NOTE! If you have issues with building, try to add proxy environment variables. --build-arg http_proxy=<proxy> and --build-arg https_proxy=<proxy>. Example: docker build --build-arg http_proxy=<proxy> --build-arg https_proxy=<proxy> -t bcs_pod_launcher:controller .

Then proceed to run.md instructions to deploy resources on the cluster.

---

No need to execute steps 4.2-4.4 because it refers to local installation on machines.

4.2. First Run Script

Note: first_run.sh needs to be run after every reset of the machine.

Note: to obtain image mtl-manager:latest, you need to build image using script <repo_dir>/build.sh

From the root of the Intel® Tiber™ Broadcast Suite repository, execute the first_run.sh script that sets up the hugepages, locks for MTL, E810 NIC’s virtual controllers, and runs the MtlManager docker container:

sudo -E ./first_run.sh | tee virtual_functions.txt

Note: Please ensure the command is executed with -E switch, to copy all the necessary environment variables. Lack of the switch may cause the script to fail silently.

When running the Intel® Tiber™ Broadcast Suite locally, please execute first_run with the -l argument.

sudo -E ./first_run.sh -l | tee virtual_functions.txt

This script will start the Mtl Manager locally. To avoid issues with core assignment in Docker, ensure that the Mtl Manager is running. The Mtl Manager is typically run within a Docker container, but the -l argument allows it to be executed directly from the terminal.

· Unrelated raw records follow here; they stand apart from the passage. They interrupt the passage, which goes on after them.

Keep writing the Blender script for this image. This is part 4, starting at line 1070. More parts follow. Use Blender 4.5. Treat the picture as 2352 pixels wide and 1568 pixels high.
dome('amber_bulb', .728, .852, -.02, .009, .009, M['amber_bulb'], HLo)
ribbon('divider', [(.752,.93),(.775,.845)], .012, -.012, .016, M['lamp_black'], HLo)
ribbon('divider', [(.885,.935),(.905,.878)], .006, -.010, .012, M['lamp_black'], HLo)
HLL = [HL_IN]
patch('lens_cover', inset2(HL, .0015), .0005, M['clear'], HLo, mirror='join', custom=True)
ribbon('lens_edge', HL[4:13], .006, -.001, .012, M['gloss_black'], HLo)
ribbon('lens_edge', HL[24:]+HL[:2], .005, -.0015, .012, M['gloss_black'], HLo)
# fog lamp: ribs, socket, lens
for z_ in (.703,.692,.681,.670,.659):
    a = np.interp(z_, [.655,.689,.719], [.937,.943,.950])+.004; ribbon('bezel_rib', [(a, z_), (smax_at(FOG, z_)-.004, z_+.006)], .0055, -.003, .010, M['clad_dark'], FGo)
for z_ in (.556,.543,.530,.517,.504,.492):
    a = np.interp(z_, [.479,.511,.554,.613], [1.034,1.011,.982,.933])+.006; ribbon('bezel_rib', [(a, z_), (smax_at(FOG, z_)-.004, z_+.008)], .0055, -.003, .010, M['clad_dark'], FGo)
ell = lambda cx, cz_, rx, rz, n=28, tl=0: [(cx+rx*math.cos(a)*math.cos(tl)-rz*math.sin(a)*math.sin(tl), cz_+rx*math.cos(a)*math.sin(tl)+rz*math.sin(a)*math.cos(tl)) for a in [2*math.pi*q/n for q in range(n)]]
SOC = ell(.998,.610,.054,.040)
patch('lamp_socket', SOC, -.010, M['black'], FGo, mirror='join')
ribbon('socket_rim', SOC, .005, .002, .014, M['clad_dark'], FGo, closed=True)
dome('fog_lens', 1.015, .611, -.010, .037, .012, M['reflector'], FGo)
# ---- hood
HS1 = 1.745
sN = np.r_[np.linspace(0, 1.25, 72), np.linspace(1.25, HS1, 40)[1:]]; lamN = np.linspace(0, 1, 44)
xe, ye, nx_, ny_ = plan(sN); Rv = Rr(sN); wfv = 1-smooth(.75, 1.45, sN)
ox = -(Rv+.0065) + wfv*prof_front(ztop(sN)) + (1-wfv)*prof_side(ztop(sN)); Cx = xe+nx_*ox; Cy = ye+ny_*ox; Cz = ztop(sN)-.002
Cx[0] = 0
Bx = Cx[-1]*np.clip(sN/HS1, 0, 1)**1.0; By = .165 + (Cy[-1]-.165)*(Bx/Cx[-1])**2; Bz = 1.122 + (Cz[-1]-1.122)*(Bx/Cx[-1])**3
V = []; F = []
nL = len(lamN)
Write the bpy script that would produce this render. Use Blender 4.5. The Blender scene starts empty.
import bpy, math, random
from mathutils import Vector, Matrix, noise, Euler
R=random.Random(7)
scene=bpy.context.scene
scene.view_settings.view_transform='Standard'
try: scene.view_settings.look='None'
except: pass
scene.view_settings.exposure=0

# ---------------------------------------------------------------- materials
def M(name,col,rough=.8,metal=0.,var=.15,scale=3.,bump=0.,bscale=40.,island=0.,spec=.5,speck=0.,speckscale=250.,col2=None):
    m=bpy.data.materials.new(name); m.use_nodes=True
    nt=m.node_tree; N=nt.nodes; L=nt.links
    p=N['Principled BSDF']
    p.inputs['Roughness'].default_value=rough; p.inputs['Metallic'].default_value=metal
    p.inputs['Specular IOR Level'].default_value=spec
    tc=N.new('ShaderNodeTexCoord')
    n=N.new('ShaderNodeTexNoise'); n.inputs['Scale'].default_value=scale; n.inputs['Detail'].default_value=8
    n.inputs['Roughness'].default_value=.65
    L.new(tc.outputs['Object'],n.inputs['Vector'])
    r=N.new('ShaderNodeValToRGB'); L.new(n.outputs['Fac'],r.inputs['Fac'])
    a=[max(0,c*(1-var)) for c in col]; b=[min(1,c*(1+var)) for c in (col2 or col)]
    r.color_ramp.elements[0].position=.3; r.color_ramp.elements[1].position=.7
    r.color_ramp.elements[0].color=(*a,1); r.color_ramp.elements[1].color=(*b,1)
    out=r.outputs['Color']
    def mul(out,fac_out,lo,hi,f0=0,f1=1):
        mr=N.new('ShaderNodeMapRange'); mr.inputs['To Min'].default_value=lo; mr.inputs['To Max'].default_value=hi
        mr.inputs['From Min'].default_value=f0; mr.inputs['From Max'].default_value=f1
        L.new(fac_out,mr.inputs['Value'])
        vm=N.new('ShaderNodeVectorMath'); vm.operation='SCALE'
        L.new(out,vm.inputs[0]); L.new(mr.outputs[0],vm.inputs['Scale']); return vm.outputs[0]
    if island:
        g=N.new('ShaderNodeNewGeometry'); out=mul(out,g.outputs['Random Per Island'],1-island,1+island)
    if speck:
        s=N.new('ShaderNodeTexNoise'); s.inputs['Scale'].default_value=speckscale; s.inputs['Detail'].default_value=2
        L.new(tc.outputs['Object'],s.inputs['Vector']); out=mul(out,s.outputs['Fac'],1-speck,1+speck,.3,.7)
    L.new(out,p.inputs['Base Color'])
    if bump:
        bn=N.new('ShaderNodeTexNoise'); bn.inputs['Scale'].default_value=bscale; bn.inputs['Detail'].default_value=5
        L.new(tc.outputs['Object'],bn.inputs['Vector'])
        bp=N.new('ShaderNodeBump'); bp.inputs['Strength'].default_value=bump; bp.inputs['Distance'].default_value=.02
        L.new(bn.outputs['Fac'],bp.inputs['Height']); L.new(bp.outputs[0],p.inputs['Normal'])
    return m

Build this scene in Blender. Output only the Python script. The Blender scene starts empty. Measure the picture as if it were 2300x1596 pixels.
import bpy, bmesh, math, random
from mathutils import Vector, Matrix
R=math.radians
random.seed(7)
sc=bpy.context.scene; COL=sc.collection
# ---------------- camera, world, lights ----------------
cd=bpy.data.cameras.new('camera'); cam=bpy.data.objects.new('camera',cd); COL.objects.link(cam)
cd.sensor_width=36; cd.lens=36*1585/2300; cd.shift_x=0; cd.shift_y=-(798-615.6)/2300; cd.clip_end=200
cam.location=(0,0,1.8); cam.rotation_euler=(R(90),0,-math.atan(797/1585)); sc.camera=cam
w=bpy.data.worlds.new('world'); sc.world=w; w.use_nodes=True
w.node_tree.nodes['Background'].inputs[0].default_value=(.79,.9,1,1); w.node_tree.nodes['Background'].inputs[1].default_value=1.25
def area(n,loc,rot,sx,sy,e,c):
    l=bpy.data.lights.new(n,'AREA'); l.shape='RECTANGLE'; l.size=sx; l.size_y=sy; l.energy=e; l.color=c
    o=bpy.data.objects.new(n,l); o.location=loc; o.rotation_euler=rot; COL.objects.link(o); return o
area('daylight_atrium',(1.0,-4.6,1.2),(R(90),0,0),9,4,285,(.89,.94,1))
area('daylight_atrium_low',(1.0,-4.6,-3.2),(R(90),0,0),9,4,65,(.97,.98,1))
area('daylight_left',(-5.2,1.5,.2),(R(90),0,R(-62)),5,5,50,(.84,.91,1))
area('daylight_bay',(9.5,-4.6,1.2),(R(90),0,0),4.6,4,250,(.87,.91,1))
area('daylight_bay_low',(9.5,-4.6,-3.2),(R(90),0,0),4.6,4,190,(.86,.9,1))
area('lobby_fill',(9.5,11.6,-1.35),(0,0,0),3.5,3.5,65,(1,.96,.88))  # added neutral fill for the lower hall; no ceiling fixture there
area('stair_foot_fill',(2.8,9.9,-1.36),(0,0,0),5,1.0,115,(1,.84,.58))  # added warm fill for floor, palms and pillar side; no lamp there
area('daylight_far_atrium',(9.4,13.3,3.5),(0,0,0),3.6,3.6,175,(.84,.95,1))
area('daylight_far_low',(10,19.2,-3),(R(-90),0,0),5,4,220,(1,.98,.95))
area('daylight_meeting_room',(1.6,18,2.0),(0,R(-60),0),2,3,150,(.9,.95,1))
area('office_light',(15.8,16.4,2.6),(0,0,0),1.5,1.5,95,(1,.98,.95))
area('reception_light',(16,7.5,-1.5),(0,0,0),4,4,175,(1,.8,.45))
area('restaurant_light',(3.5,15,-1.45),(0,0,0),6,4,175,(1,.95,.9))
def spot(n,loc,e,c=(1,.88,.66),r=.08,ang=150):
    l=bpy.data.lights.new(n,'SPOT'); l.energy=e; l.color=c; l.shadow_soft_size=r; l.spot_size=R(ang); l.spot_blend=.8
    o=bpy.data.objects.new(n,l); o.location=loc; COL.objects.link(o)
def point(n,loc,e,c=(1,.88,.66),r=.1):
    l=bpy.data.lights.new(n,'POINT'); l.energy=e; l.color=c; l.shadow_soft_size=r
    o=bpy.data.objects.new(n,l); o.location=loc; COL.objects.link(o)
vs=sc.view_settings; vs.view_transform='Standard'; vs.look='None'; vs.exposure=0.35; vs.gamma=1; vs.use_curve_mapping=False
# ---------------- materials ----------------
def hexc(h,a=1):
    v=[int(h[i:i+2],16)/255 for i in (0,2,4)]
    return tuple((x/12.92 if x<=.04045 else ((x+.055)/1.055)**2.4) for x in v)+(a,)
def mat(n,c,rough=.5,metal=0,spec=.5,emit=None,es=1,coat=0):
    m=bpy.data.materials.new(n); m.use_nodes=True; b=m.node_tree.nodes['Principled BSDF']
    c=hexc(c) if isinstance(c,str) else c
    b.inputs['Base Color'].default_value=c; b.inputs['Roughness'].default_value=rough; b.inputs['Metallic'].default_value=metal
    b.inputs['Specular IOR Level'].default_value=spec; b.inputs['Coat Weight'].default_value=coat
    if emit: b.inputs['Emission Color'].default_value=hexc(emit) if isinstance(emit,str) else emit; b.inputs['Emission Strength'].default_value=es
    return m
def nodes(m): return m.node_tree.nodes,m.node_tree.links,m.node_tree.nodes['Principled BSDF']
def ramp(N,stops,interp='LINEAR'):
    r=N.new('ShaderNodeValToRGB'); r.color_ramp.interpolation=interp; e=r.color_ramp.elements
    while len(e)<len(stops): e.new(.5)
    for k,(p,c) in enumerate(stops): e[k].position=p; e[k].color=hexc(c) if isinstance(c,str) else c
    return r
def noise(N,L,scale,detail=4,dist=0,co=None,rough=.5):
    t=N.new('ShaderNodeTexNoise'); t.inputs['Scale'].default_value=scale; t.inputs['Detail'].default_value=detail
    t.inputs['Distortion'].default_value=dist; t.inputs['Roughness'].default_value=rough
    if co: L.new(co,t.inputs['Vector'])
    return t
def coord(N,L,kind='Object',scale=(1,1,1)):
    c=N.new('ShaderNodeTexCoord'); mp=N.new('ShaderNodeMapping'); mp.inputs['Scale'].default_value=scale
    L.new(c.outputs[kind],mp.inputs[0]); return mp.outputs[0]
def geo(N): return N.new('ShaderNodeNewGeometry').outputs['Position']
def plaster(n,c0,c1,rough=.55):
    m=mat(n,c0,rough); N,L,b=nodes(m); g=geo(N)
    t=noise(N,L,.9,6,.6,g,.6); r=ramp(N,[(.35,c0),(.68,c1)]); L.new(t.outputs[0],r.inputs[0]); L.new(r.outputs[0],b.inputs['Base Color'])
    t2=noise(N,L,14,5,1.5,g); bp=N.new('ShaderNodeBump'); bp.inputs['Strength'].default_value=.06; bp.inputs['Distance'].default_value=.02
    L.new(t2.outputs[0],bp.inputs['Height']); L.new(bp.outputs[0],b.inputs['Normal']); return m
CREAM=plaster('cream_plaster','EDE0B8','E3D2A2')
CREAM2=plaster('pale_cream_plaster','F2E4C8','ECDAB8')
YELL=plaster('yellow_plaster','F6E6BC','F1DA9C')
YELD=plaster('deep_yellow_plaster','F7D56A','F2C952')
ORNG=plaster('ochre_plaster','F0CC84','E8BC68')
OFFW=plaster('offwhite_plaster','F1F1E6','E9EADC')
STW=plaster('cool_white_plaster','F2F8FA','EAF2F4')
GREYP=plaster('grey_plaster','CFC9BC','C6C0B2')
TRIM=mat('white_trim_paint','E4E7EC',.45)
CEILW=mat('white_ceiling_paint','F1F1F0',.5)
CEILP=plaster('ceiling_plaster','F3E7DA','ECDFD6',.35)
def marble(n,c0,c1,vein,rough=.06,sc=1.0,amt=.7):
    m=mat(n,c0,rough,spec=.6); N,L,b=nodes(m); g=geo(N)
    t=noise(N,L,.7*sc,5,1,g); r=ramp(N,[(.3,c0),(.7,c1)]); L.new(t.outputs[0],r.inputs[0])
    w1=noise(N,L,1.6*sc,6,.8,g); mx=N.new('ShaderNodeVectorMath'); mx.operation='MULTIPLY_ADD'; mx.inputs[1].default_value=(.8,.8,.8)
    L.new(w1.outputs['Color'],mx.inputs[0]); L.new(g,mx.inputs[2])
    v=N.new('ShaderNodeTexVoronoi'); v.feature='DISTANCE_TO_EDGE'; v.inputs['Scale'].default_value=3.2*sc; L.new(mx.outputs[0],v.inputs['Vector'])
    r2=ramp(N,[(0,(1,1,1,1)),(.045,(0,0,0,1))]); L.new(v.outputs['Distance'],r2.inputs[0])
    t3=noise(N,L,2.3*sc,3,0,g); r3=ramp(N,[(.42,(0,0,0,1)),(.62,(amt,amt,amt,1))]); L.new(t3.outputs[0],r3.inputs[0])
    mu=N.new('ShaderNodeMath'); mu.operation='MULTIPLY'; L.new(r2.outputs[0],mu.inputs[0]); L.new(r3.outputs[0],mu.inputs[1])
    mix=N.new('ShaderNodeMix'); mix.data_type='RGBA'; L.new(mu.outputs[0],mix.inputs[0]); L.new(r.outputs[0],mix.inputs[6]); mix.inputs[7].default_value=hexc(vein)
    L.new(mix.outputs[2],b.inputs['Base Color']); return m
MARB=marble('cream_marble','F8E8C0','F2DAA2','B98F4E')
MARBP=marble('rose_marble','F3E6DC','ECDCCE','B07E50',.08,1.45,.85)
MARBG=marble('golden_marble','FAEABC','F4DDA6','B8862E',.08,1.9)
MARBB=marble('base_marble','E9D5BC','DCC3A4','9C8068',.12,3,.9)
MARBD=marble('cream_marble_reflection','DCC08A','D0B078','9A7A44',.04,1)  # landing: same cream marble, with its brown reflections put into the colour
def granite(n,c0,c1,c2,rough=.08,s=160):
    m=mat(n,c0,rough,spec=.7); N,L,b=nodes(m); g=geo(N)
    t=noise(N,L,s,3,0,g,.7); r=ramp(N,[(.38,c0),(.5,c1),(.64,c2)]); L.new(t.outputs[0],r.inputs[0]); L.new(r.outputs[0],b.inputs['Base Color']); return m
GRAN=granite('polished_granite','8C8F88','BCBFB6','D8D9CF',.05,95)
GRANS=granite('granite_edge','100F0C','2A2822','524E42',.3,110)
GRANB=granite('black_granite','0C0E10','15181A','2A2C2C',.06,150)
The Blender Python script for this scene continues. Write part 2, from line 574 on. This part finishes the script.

Note: Ensure that MtlManager is running when using the Intel® Tiber™ Broadcast Suite locally. You can check this by running pgrep -l "MtlManager". If it is not running, start it with the command sudo MtlManager.

Note: In order to avoid unnecessary reruns, preserve the command’s output as a file to note which interface was bound to which Virtual Functions.

4.3. Test Docker Installation

docker run --rm -it --user=root --privileged video_production_image --help

4.4. Test Local Installation

ffmpeg --help

5. Running the Image

Go to the Running Intel® Tiber™ Broadcast Suite Pipelines instruction for more details on how to run the image.